There are so many aspects of the killing of George Floyd and its increasingly violent aftermath that it’s difficult to know where, and whether, to begin. Here I sit, a child of extreme white privilege, in an area populated by a large percentage of people just like me, and I’m not sure it’s a good look for me to pass judgment on other people’s anger.
[To be very clear, we should all be extremely angry about the way a fellow human being, one who appears not to have been guilty of any crime other than his skin color, was crushed to death on a street in Minnesota, by an implacable cop with a history of complaints about his methodologies, and it is incumbent on every last one of us to demand justice not just for George Floyd but for all like him who have come before and, sadly, are likely to come after.]
But as someone white and privileged, there is an aspect of this I feel entitled to comment on, and so far it’s getting lost in a lot of other noise.
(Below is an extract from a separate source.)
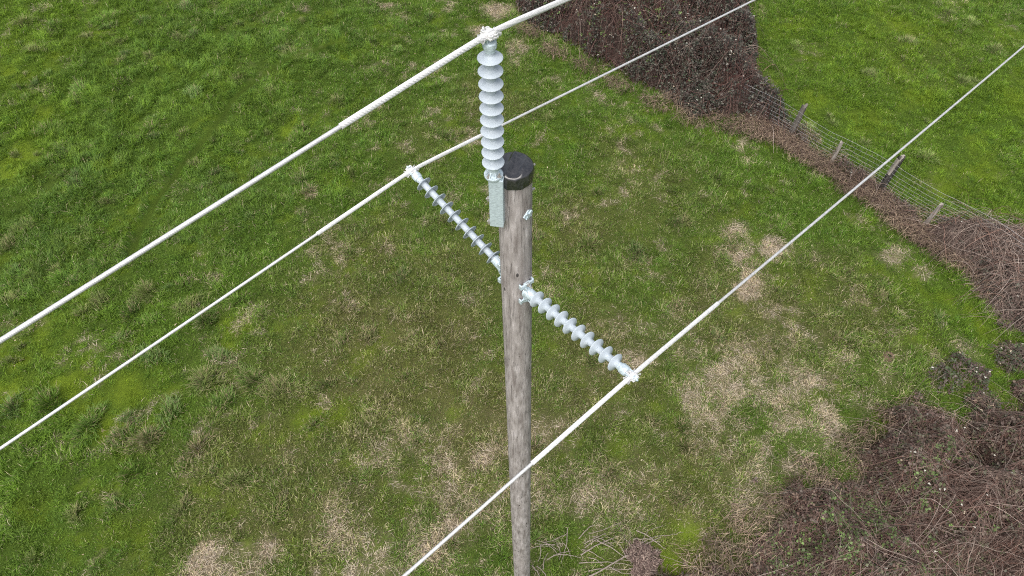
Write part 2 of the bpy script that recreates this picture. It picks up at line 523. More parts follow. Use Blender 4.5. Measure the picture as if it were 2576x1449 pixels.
# thickets: polygons of the ground they cover (front edges on the ground, far edges seen at crown height)
POLY_A = np.array([at(*p)[:2] for p in ((1150, -160), (1290, 10), (1345, 75), (1450, 130), (1530, 180), (1640, 235), (1700, 285), (1790, 300), (1880, 322), (1955, 318))]
                  + [at(px_, py_, 0.9)[:2] for px_, py_ in ((2005, 275), (1950, 215), (1930, 140), (1915, 60), (1900, 0), (1880, -140))])
POLY_B = np.array([at(*p)[:2] for p in ((1650, 1560), (1720, 1440), (1850, 1400), (1950, 1345), (1975, 1260), (2080, 1180), (2200, 1120), (2290, 1055), (2350, 1060), (2420, 1110), (2480, 1060), (2590, 985), (2720, 960), (2720, 1560))])
POLY_C = np.array([at(*p)[:2] for p in ((2330, 590), (2390, 660), (2440, 700), (2490, 770), (2530, 830), (2590, 870), (2720, 900), (2720, 620), (2600, 600), (2500, 590), (2420, 580))])


def poly_sd(x, y, P):
    """Signed distance, positive inside."""
    d = np.full(x.shape, 1e9); ins = np.zeros(x.shape, bool)
    for a, b_ in zip(P, np.roll(P, -1, 0)):
        ab = b_ - a
        t = np.clip(((x - a[0]) * ab[0] + (y - a[1]) * ab[1]) / (ab @ ab), 0, 1)
        d = np.minimum(d, np.hypot(x - a[0] - t * ab[0], y - a[1] - t * ab[1]))
        cr = ((a[1] > y) != (b_[1] > y)) & (x < (b_[0] - a[0]) * (y - a[1]) / (b_[1] - a[1] + 1e-12) + a[0])
        ins ^= cr
    return np.where(ins, d, -d)


def rag_sd(x, y, P, amp):
    return poly_sd(x, y, P) + amp * (fbm(x, y, 0.9, 150, 5) - 0.52)       # ragged margin


RAG = ((POLY_A, 1.1), (POLY_B, 2.6), (POLY_C, 1.8))


def in_thickets(x, y):
    m = np.full(x.shape, -9.0)
    for P, amp in RAG:
        m = np.maximum(m, rag_sd(x, y, P, amp))
    return m


# ------------------------------------------------------------------ grass
def blades(root, az, lean, length, width, col, tipcol, curl=0.5):
    """Curved three-triangle blades as one vertex and triangle array."""
    n = len(root)
    d = np.stack([np.cos(az), np.sin(az), np.zeros(n)], 1)
    side = np.stack([-np.sin(az), np.cos(az), np.zeros(n)], 1)
    up = np.array([0, 0, 1.0])
    l1, l2 = lean * (1 - curl), np.minimum(lean * (1 + curl), 1.75)
    mid = root + 0.5 * length[:, None] * (np.sin(l1)[:, None] * d + np.cos(l1)[:, None] * up)
    tip = mid + 0.5 * length[:, None] * (np.sin(l2)[:, None] * d + np.cos(l2)[:, None] * up)
    w = width[:, None] * 0.5
    V = np.stack([root - side * w, root + side * w, mid - side * w * 0.8, mid + side * w * 0.8, tip], 1).reshape(-1, 3)
    i = np.arange(n)[:, None] * 5
    T = np.concatenate([i + [0, 1, 3], i + [0, 3, 2], i + [2, 3, 4]], 1).reshape(-1, 3)
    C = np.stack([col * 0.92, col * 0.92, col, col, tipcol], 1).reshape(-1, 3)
    return V, T, C


def sample_field(n, pad=2.2):
    """Uniform points over the part of the field the camera and its neighbours can see."""
    y = rng.uniform(1.8, 31.5, int(n * 1.9)); x = rng.uniform(-27, 27, len(y))
    half = 8.9 + 0.50 * y + pad
    k = np.abs(x) < half
    return x[k][:n], y[k][:n]


NT = 130000
tx, ty = sample_field(NT)
keep = in_thickets(tx, ty) < 0.28 * rng.random(len(tx)) + 0.1
tx, ty = tx[keep], ty[keep]
st, mo, ol, lu = fields(tx, ty)
rd = rut_dist(tx, ty)
patch = fbm(tx, ty, 0.55, 101, 4)
clump = fbm(tx, ty, 0.28, 103, 2)
tl = 0.075 + 0.12 * sstep(0.32, 0.7, patch) + 0.07 * sstep(0.5, 0.8, clump) + 0.09 * lu * sstep(0.35, 0.6, patch)
tl *= (1 - 0.68 * mo) * (1 - 0.85 * np.exp(-(rd / 0.12) ** 4)) * (1 - 0.25 * st)
tl *= 0.9 * rng.uniform(0.7, 1.35, len(tx))
NBL = 14
idx = np.repeat(np.arange(len(tx)), NBL)
nb = len(idx)
spread = 0.05
rx = tx[idx] + rng.normal(0, spread, nb); ry = ty[idx] + rng.normal(0, spread, nb)
az = np.arctan2(ry - ty[idx], rx - tx[idx]) + rng.normal(0, 0.5, nb)
# drift: neighbouring blades comb the same way
comb = fbm(rx, ry, 0.8, 111, 3) * 4 * math.pi
az = np.where(rng.random(nb) < 0.35 + 0.3 * lu[idx], comb + rng.normal(0, 0.5, nb), az)
rdb = rut_dist(rx, ry)
az = np.where(rdb < 0.30, rut_dir(rx, ry) + rng.normal(0, 0.35, nb), az)
lean = np.clip(rng.normal(0.72, 0.25, nb) + 0.4 * st[idx], 0.15, 1.35)
ln = tl[idx] * rng.uniform(0.6, 1.35, nb)
ln = np.where(rdb < 0.085, 0.02, ln)
wd = rng.uniform(0.0065, 0.012, nb) * (1 + 0.2 * lu[idx])
tr = rng.random(len(tx)); br = rng.random(nb)
hue = fbm(tx, ty, 0.35, 121, 3)
col = lerp(np.tile((0.116, 0.212, 0.024), (nb, 1)), (0.120, 0.216, 0.052), (tr[idx] > 0.6) * (0.25 + 0.75 * lu[idx]) * 0.9)
col = lerp(col, (0.172, 0.196, 0.056), np.clip(ol[idx] * 0.9 + 0.9 * (hue[idx] - 0.5), 0, 1))
fr = np.clip(blobs(tx, ty, FRESH, 0.9, 8), 0, 1)
col = lerp(col, (0.160, 0.268, 0.022), fr[idx] * 0.85)
col = lerp(col, (0.165, 0.248, 0.016), np.clip(mo[idx] * 0.95, 0, 1))
col = lerp(col, (0.100, 0.210, 0.035), ((tr[idx] < 0.10) * 0.8))
pst = np.clip(0.06 - 0.05 * np.clip(blobs(tx, ty, FRESH, 0.9, 8), 0, 1)[idx] + 0.14 * ol[idx] - 0.045 * lu[idx] - 0.05 * mo[idx] + 0.80 * st[idx], 0, 0.85)
isd = (rng.random(nb) < pst).astype(float)
dryc = lerp(np.tile((0.48, 0.41, 0.25), (nb, 1)), (0.62, 0.52, 0.38), rng.random(nb))
dryc = lerp(dryc, (0.22, 0.16, 0.115), (rng.random(nb) < 0.25).astype(float))
col = lerp(col, dryc, isd * (0.75 + 0.25 * st[idx]))
col *= rng.uniform(0.65, 1.4, nb)[:, None] * (rng.uniform(0.75, 1.25, len(tx)) * (0.70 + 0.62 * clump))[idx][:, None]
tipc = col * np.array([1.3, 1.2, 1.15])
rz = ground_h(rx, ry) - 0.01
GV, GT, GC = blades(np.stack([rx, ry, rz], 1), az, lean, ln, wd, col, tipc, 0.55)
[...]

I am speaking, as I so often do in this allegedly non-political space, of the very white and overly privileged president.
As someone with the attention span of a gnat and the temperament of the spoiled kindergartner he never grew beyond, he is once again (always) attempting to act without any thought, signing a flaccid executive order to shut down Twitter because the company that gives him way too much latitude and oxygen finally had the audacity to suggest two of his Tweets (regarding false claims of mail-in-ballot fraud) deserved to be fact-checked.
In the irony that always escapes him, the president took to Twitter to complain about this and everything else that offends him, and that seems, once again, to be the focus of everyone’s attention, that he’s mad at Twitter and trying to make it go away, apparently oblivious to the part where that would take his fueled platform with it.
Last night, in Tweets that may have since been deleted, or at least cleaned up by whoever it is with the unenviable task of damage control at the White House, the president, very white and very privileged, proclaimed interest in gaining justice for Mr. Floyd while simultaneously disavowing any support for the “THUGS” out in the streets protesting and managing, in the same small sentence, to offer a solution: shoot them.
Newscaster Gayle King, on CBS, has struggled visibly, and movingly, with this story all week, “as the daughter of a black man and the mother of a black man.” This morning she said she spoke with a 20-something black woman who told her that rioting and looting are the new, better way to protest, because the peaceful protests of the Civil Rights movement, which are remembered as violent for the way white people responded to them, clearly haven’t had enough effect.
Ms. King said she disagrees with this young woman, and on my own I add that we might point to her selective study of history that ignores other times, such as the Watts riots and the aftermath of Rodney King, where violence also reigned. I am going to disagree with this young woman as well, but again, I am sitting in a vastly different place so this may not be my place to say.
But in my spirit of non-violence, I say it is inappropriate for the president in name only of the United States to once again, as he does so very often, use Twitter to encourage violence against people of color.
And I am outraged, more than usual, and saddened that more people aren’t noticing this small but ultimately very large aspect of this story.
When pretend Nazis with real hate gathered in Charlottesville, Va., to speak their hateful screed, and counter-protestors showed up, one of the supremacists took it upon himself to drive his car at high speed into the crowd of counter-protestors, wounding people and killing a woman in her 20s.
Instead of denouncing this, or any of the other actions by the rather cowardly bunch of neos, the president took to Twitter to assure us that there are two sides to every story, and there were some “very fine people” on both sides of the conflict.
And when unfocused “patriots” arrived on the steps of Michigan’s capitol recently, brandishing both Nazi flags and posters declaiming the governor as a Nazi, Confederate flags, “Liberty” flags, anti-Bill Gates posters, faux military camouflage and guns, lots of guns, the president applauded, via Twitter, these “very good people.”
But now that a black man has been crushed to death on a public street for nothing more than an incorrect accusation of a falsified $20 bill — on the same day a birdwatcher in Central Park filmed a white woman working herself into a frenzy that he was attacking her, when what he did was calmly request she leash her dog as required by law — the president has decided that protestors need to be shot.
To be fair, he did say “looters,” but let’s just review: white supremacists running cars at high speed into a more diverse crowd = very fine. Angry, mostly white people, waving guns and flags of hate while threatening an elected official with weaponry = very good. Predominantly black people, pushed one too many times in a city where the police motto of recent years seems to be “kill first, ask questions later” = will be shot.
This is America at its ugliest, and it is coming from the highest office of the land. This should not be endured, must not be tolerated, and must come to an end. This man, who doesn’t even deserve that much of a title, must be shouted down, and every last one of us must do our part. This is not who we should be as a people, but as long as we allow this to go on, it is who we are. And we should be ashamed.